Entries with scene source code:
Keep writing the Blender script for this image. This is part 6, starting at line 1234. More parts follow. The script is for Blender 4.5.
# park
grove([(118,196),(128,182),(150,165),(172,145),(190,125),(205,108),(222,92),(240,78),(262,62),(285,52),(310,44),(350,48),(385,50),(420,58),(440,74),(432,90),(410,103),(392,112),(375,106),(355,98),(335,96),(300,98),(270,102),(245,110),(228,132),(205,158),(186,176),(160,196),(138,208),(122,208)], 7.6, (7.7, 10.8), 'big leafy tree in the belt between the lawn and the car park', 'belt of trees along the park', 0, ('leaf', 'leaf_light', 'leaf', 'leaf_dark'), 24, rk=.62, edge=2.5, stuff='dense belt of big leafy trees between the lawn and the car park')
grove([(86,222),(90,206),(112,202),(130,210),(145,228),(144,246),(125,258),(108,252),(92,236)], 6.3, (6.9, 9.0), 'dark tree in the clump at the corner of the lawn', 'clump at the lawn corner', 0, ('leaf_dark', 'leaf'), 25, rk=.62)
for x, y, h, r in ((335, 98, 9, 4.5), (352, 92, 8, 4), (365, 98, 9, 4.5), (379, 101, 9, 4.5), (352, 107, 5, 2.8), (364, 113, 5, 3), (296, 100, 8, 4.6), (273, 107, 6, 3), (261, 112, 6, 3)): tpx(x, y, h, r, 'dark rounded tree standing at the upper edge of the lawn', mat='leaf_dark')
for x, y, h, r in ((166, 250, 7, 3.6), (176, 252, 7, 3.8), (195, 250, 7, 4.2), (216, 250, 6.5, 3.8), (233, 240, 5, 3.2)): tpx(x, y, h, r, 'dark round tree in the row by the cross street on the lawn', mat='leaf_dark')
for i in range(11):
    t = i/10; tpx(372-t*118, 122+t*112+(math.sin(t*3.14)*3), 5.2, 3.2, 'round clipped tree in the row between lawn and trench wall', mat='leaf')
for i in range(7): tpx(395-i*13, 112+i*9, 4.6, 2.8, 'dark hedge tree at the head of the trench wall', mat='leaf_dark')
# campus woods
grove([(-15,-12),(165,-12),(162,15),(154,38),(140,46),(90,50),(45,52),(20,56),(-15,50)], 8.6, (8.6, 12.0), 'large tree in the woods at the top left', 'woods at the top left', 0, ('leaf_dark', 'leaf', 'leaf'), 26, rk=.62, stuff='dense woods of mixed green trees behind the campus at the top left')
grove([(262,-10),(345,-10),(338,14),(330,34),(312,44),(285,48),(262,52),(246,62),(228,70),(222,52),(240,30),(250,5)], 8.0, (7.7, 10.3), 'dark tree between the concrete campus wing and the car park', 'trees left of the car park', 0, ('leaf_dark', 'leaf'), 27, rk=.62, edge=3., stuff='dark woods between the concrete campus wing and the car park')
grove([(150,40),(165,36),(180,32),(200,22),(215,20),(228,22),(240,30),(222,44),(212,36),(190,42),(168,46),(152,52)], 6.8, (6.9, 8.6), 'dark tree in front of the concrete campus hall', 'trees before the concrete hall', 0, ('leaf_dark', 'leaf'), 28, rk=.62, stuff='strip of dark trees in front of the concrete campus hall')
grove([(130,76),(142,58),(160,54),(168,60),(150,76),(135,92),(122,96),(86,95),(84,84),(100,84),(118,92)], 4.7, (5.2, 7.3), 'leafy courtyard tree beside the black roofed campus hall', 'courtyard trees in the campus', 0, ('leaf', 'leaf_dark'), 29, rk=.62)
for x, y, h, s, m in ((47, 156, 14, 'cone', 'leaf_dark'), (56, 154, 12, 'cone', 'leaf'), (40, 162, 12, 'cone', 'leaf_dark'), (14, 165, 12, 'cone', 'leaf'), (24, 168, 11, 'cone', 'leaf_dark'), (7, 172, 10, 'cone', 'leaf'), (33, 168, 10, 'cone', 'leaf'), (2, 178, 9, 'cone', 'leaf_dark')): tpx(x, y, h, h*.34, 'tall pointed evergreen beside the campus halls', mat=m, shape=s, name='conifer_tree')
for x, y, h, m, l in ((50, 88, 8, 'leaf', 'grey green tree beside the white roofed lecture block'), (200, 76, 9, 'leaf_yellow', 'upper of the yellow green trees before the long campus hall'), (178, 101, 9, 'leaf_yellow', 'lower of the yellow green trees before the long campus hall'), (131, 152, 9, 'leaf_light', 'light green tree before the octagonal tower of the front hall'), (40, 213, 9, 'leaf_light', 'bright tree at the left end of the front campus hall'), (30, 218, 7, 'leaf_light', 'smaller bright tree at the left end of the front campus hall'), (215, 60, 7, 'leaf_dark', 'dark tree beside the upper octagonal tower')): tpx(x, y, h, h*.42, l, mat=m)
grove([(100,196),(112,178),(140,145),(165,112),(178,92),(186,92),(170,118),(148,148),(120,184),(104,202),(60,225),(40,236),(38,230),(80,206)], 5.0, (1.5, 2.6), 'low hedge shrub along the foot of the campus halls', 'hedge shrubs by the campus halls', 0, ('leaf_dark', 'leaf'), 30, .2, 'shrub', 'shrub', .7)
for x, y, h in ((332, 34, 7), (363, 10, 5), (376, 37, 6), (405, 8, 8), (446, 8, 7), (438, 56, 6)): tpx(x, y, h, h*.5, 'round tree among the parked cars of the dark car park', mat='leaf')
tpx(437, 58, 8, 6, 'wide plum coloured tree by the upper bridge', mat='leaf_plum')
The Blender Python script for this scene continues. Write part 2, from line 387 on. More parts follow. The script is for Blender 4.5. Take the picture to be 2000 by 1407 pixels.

**What to produce:** Whichever lines contain the string "part", select and copy them.

**Task solution:**
Keep writing the Blender script for this image. This is part 6, starting at line 1234. More parts follow. The script is for Blender 4.5.
The Blender Python script for this scene continues. Write part 2, from line 387 on. More parts follow. The script is for Blender 4.5. Take the picture to be 2000 by 1407 pixels.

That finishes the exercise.